VanGemeren himself restricts this “freedom” of God by making it clear that God’s acts “in fulfillment of his promises are intended to instill…confidence that he is faithful and able to deliver them.” (150). This is an important point for him. Earlier he writes,
The purpose of the revelatory Word of God is to prepare individuals to respond to that Word when it is addressed to them. – Ibid, 55.
Saying What We Mean
Nevertheless, in reading VanGemeren one senses that the underlying reason for the “freedom” and unpredictability of how God will work it all out, (and his use of Acts 1:7), is because he believes in wholesale alterations to what was to be expected based on earlier revelations in the set. This would involve tinkering with the word “progressive” to make it mean something like “modified.” The modification usually involves the substitution of one thing for another, and this significant alteration of specified content within the promises becomes not terribly unlike the homologous “adaptations” we’re all familiar with in evolutionary dogma.
Biblical theologian Charles Scobie avers that,
Later revelation can add to and modify what was revealed in the earlier stages. – Charles H. H. Scobie, The Ways of Our God, 91.

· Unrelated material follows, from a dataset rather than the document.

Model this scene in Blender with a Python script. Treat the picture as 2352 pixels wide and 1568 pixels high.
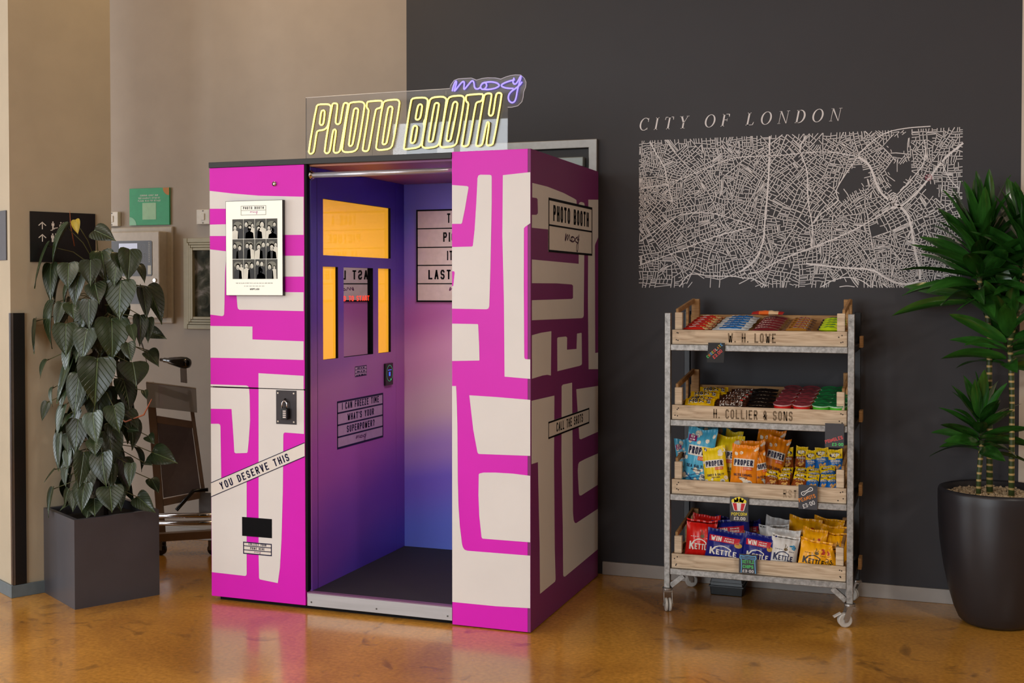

But then he adds a note of caution in using the term “progressive revelation”, noticing that some scholars avoid the term altogether. One can see why some prefer this option, especially if their view of “progression” involves discontinuities between earlier (esp. OT) and later (esp. NT) “revelation.”
To avoid confusion then, it would be better if those promoting “transformative revelation” would not utilize “progressive revelation” to describe a “progression” which is only really progressive because it is declared nominalistically to be so. We also should say what we mean by choosing the right word for what we are doing.
One is prompted to ask these “modificationists” why words taken one way in their original proclamation have of necessity to mean something different when their fulfillment is announced centuries later. For necessity there has to be, because God does nothing by caprice. There seems no reasonable excuse not to state somewhere in the OT: “The time is coming when I will dissolve national boundaries and make out of all nations one people who will inherit the whole earth.” But, although it may come as a surprise to some, there is no such promise. In fact, there are very clear promises, progressively revealed, which give the lie to such expectations. The comparative absence of similar references in the NT does not argue for a dismissal of the original OT words of promise and a re-application of some of them somewhere else.